The reason that the world’s top advertisers continue spending on Mediavine sites is that it works. It maximizes value. Once you start allowing third parties to start selling that same inventory, you’ll quickly devalue it.

Cheap Reach, or Cheap Media

Jounce Media, a supply path consultant, coined the phrase “cheap reach” to describe these exact type of arrangements in their Supply Path Optimization guide.

According to Jounce, “Cheap Reach inventory is chronically non-viewable, requiring out of the ordinary user behavior to be seen. These placements most commonly coexist with other high quality placements on premium publisher pages, making them hard to avoid.”

Translation: Cheap reach, or cheap media, shows up in places where the users are unlikely to actually see or interact with it. Such ads rely on the high performance of other advertising on a publisher’s website in order to dupe advertisers.

Put even more simply, these companies charge less than Mediavine would on your site.

However, when a buyer purchases inventory via cheap reach and through Mediavine, domain level reporting on their end can’t differentiate between them.

This means that in the short term, the quality of your Mediavine inventory brings up the performance of cheap reach.

Emphasis on the short term. It won’t last. In fact, it will end up causing more harm than good before long.

You may not see a drop in your viewability in your Mediavine dashboard. If you’re running ads with cheap reach in a third-party environment, the impact won’t be measurable as far as Mediavine ads are concerned.

So the question becomes: If you still have 70%+ viewability and advertisers love your inventory, what’s the problem with doing this?

Consider the advertisers’ perspective. They are still buying more impressions thinking they’re getting that 70%+ viewability and great performance.

Their algorithms start heading towards cheap media because that’s the cheapest source for what they think is the same, high-value inventory.

This isn’t theoretical; it impacts flooring (the minimum amount advertisers will pay for your inventory) in a tangible way.

If a cheaper avenue for advertising on your site becomes available, advertisers will gravitate towards that. Which means they will soon stop paying for premium Mediavine inventory and begin buying whatever cheap media is lowering the floor.
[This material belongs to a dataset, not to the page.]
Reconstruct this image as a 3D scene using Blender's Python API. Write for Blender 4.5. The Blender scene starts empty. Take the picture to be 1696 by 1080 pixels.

As the months go by, advertisers realize that their viewability is dropping, and that other measurement methods, e.g. number of sales, are falling as well.

Best case scenario: CPMs/RPMs decline as buyers find, and start paying less for, your inventory. 

Worst (and more likely) case: They drop the domain altogether and those CPMs/RPMs plummet.

How to Fix This? 100% Exclusivity

Even if you’re not running what you think of as third-party ads, you may be doing so via third-party tools such as commenting systems and recommended content.

It’s important to evaluate the terms of service and see what you’re giving up.

The simplest way to monitor this and put a stop to it? Make sure you are not modifying your ads.txt. Mediavine should be serving and controlling your ads.txt. If someone is asking for access to add a line there?

Say hello — and then say goodbye — to your Cheap Media.

Keep your inventory valuable. Stay exclusive.